MongoDB Realm: First impressions
August 25, 2020
I'm on a mission to rid myself of my reliance on Firebase without locking in on a service like AWS. The search led me to MongoDB Realm, which looks to be a serious contender. I've now dug a little bit deeper into Realm and have something more to say about my initial impression.
Pricing
The cost of Realm can be a bit confusing to figure out – as it can be with any cloud service. There's a free tier for Realm; however, the real cost doesn't just include Realm. There's a dependency on MongoDB Atlas to run a database cluster. Some regions offer a free tier, but MongoDB recommends against using the free tier in production. The recommendation is understandable; it's a shared server with low performance after all. However, it's not clear why the next two tiers are better (apart from the increased storage capacity).
For someone who is just getting started with MongoDB Atlas and Realm, it's not directly obvious which option to select. I would have liked some more guidance to be available on the page.
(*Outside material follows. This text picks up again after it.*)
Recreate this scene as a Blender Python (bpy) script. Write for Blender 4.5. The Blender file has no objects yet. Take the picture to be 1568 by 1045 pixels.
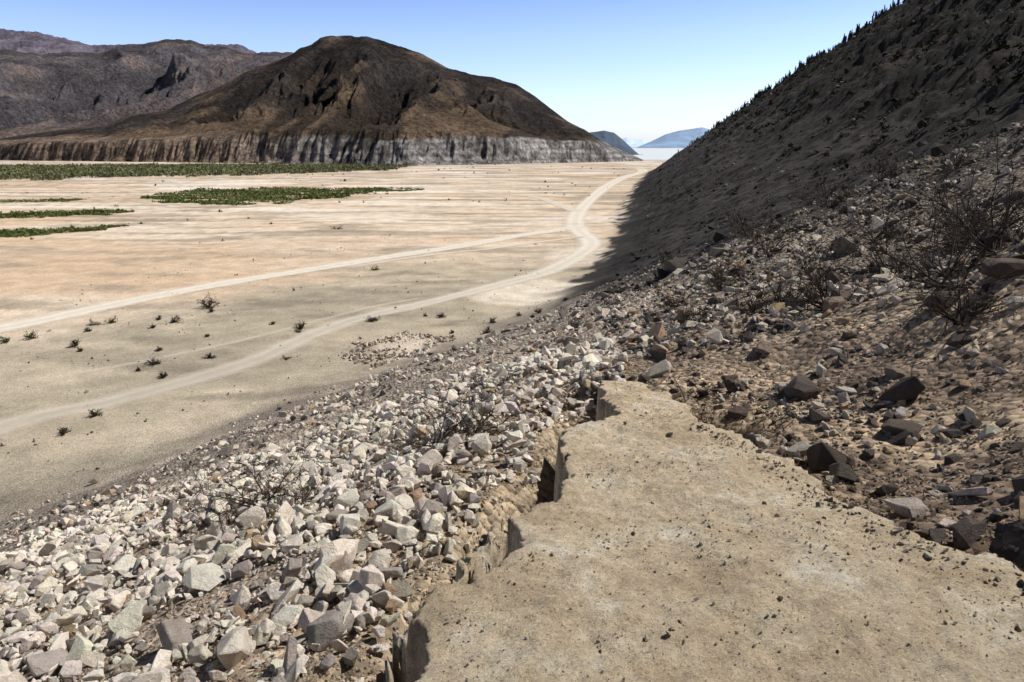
import bpy, math, random, bmesh
import numpy as np
from mathutils import Vector
rng=np.random.default_rng(7); random.seed(7)
scene=bpy.context.scene
CAMZ=15.0

# ---------------------------------------------------------------- noise
def _h(xi,yi,seed):
    h=(xi.astype(np.int64)*374761393+yi.astype(np.int64)*668265263+seed*974711)&0xffffffff
    h=((h^(h>>13))*1274126177)&0xffffffff
    h=h^(h>>16)
    return (h&0xffffff)/float(0x1000000)
def pn(x,y,seed=0):
    x=np.asarray(x,float); y=np.asarray(y,float)
    xi=np.floor(x); yi=np.floor(y); fx=x-xi; fy=y-yi
    u=fx*fx*fx*(fx*(fx*6-15)+10); v=fy*fy*fy*(fy*(fy*6-15)+10)
    def g(dx,dy):
        a=_h(xi+dx,yi+dy,seed)*2*np.pi
        return np.cos(a)*(fx-dx)+np.sin(a)*(fy-dy)
    n0=g(0,0)*(1-u)+g(1,0)*u; n1=g(0,1)*(1-u)+g(1,1)*u
    return (n0*(1-v)+n1*v)*1.5
def fbm(x,y,o=4,seed=0,gain=.5):
    s=0;a=1;t=0
    for i in range(o):
        s=s+a*pn(x*2**i+i*17.3,y*2**i-i*9.1,seed+i); t+=a; a*=gain
    return s/t
def ridged(x,y,o=4,seed=0,gain=.5,k=1.6):
    s=0;a=1;t=0
    for i in range(o):
        s=s+a*(1-np.abs(pn(x*2**i+i*13.7,y*2**i+i*5.1,seed+i))*k); t+=a; a*=gain
    return s/t
def ss(a,b,x):
    t=np.clip((x-a)/(b-a),0,1); return t*t*(3-2*t)
def smin(a,b,k):
    h=np.clip(.5+.5*(b-a)/k,0,1); return b*(1-h)+a*h-k*h*(1-h)

# ---------------------------------------------------------------- polyline helpers
def poly_dist(x,y,P):
    best=np.full(x.shape,1e18); side=np.zeros(x.shape)
    for (x0,y0),(x1,y1) in zip(P[:-1],P[1:]):
        dx,dy=x1-x0,y1-y0; L=dx*dx+dy*dy
        t=np.clip(((x-x0)*dx+(y-y0)*dy)/L,0,1)
        ex=x-(x0+t*dx); ey=y-(y0+t*dy); dd=ex*ex+ey*ey
        m=dd<best
        best=np.where(m,dd,best); side=np.where(m,np.sign(ex*dy-ey*dx),side)
    return np.sqrt(best),side
def inside(x,y,P):
    c=np.zeros(x.shape,bool); n=len(P)
    for i in range(n):
        x0,y0=P[i]; x1,y1=P[(i+1)%n]
        if y0==y1: continue
        m=((y0>y)!=(y1>y))&(x<(x1-x0)*(y-y0)/(y1-y0)+x0)
        c^=m
    return c
def sdf(x,y,P):
    d,_=poly_dist(x,y,P+[P[0]])
    return np.where(inside(x,y,P),-d,d)
def smooth_line(P,n=6):
    out=[]
    P=[np.array(p,float) for p in P]
    Q=[2*P[0]-P[1]]+P+[2*P[-1]-P[-2]]
    for i in range(1,len(Q)-2):
        for k in range(n):
            t=k/n
            out.append(.5*((2*Q[i])+(-Q[i-1]+Q[i+1])*t+(2*Q[i-1]-5*Q[i]+4*Q[i+1]-Q[i+2])*t*t+(-Q[i-1]+3*Q[i]-3*Q[i+1]+Q[i+2])*t**3))
    out.append(P[-1]); return [tuple(p) for p in out]

FOOT=[(-62,-60),(-40,-12),(-30,8),(-21,25),(-12,40),(-3,52),(5,67),(13,92),(21,130),(38,219),(62,330),(89,445),(104,480)]
FOOT=[(-110,-160)]+smooth_line(FOOT,3)+[(135,512),(300,590),(2500,1000),(60000,9000)]
LEFTEDGE=[(-1.0,0),(-.46,1.7),(-.40,2.06),(-.36,2.35),(-.42,2.61),(-.215,2.82),(-.10,3.0),(.03,3.2),(.0,3.6),(.30,4.0),(.42,4.4),(.38,5.0),(.46,5.6),(.86,5.8),(1.06,6.3),(.98,6.9),(1.09,7.65)]
SLAB=LEFTEDGE[1:]+[(1.58,7.58),(1.85,6.57),(1.67,5.67),(1.886,5.26),(2.107,4.5),(2.15,3.7),(2.35,3.17),(2.6,2.8),(3.4,2.1),(4.4,.8),(4.4,-3),(-1.6,-3),(-1.0,0)]
CHUNK=[(-.62,2.70),(-.44,3.0),(-.31,3.3),(-.29,3.65),(-.13,4.0),(-.08,4.25),(-.06,4.5),(-.15,4.35),(-.22,4.08),(-.36,3.70),(-.39,3.35),(-.53,3.05)]
def slab_plane(x,y): return 13.4-.14*y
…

There is a pricing calculator with examples for Realm. It gives a good indication of what it will cost, but it doesn't take Atlas into account. That's a bit strange. Apart from that Realm gets a big plus for using a few different real-world examples, it makes it a lot easier to visualise the costs for someone new to Realm or cloud services in general.
Features
Realm (and the MongoDB ecosystem) offer a lot of high-grade features for app development. It's without a doubt a highly capable service which offers features like real-time, cross-platform sync, data visualisation (via Charts), search (via Atlas Search) and global clusters which allow your application – whatever it may be – to scale and grow internationally.
One of the most significant benefits with Realm is that it exposes a GraphQL API to query for data. The benefits of a widely used query language are many. Chief among those is the lowered threshold to get started since you don't need to learn a new query language or API – provided you already know GraphQL.
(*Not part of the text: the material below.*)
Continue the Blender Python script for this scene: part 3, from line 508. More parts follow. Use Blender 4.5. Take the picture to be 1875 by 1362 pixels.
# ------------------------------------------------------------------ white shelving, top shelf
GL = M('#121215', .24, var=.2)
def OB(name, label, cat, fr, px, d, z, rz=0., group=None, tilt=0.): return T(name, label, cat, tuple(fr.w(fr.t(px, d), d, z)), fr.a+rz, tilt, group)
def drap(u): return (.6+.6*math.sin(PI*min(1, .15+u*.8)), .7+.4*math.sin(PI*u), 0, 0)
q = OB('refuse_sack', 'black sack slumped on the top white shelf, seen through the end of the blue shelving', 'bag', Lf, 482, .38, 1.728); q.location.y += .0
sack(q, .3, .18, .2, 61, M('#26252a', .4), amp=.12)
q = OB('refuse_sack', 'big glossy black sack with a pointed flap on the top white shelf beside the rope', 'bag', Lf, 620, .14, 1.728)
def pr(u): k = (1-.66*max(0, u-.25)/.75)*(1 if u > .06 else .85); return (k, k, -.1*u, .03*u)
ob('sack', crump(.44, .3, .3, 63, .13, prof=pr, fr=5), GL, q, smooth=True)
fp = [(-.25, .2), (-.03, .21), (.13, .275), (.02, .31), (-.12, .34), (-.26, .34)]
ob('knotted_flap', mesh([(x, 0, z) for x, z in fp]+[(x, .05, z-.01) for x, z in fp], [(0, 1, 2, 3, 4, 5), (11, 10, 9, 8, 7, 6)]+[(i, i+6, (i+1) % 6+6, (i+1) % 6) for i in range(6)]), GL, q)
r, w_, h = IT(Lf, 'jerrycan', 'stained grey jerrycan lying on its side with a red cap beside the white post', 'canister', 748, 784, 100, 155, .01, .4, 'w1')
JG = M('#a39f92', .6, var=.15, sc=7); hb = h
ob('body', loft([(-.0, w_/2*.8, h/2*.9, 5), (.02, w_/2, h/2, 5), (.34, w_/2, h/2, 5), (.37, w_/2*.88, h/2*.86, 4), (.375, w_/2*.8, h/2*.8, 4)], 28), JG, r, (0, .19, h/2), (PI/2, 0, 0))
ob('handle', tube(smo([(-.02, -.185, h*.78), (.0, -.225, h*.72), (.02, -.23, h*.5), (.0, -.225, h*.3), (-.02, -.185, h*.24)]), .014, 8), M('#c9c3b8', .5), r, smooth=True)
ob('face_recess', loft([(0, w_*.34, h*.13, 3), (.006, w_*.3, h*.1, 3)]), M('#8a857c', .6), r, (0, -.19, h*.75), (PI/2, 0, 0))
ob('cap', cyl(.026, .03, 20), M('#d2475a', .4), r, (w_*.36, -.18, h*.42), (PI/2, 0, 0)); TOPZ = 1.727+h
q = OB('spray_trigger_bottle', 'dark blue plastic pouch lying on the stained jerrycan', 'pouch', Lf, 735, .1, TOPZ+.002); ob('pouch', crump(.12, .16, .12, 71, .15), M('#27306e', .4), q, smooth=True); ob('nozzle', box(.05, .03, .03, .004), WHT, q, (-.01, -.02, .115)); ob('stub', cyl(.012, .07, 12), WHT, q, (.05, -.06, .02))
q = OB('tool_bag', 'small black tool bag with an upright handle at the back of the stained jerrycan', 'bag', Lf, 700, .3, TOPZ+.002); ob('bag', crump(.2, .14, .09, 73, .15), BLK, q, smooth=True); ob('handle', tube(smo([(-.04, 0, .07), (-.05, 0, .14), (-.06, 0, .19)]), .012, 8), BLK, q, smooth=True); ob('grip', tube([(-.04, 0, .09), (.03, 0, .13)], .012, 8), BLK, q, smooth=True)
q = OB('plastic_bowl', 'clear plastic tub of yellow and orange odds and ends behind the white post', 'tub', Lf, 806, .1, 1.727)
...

Compared with Firebase, the most significant relief for me personally is the ability to query for relations in one request. Rather than fetching a document and populating references in subsequent requests, you can define any relational data you need in the GraphQL query. The consequences are, of course, that you pay for the compute time on the server. So if you write complex GraphQL queries on the frontend, you pay for it somewhere else. That's a reasonable tradeoff in my mind. I'd rather have a performant system that can fetch relations on the server, than a system that forces new requests for each related document, making the user wait while your loading spinner is the only thing that moves.
Getting started documentation
There's a tutorial you can follow along with, but it falls under the same issue that plagues all tutorials: it's neither specific nor generic enough. It's good to get started with, but it only shows you how to add schemas and functions in the web interface.
I asked Twitter if it was possible to define the code locally and deploy it some other way. Amazingly the Realm Twitter account responded to me and included a link to the CLI. I appreciate that effort put in by the Realm team to respond to some random developer on Twitter.
Overall, the documentation is pretty good, and there are examples scattered throughout. However, it skips over some cases. For example, the Web SDK section that describes how to authenticate a user with email and password doesn't show how to handle user registration. I had to double back to the tutorial to find out how to register users.
Ease of use
Once you get started, it's pretty straight forward. By adopting GraphQL Realm has simplified the process substantially, and you can focus on learning how to write schemas and what you can do with custom functions.
Summary
It's still early days for me in my foray into Realm. Initially, I thought Realm would be a lot more complicated than Firebase, simply because the offering looks to be a lot more capable. But at this stage, I don't feel like that's the case at all. The team has managed to simplify the service without hampering its capabilities.
I suppose that the only real downside I've found is that there isn't a whole lot of informational content around Realm out there.
I guess I'll have to help change that.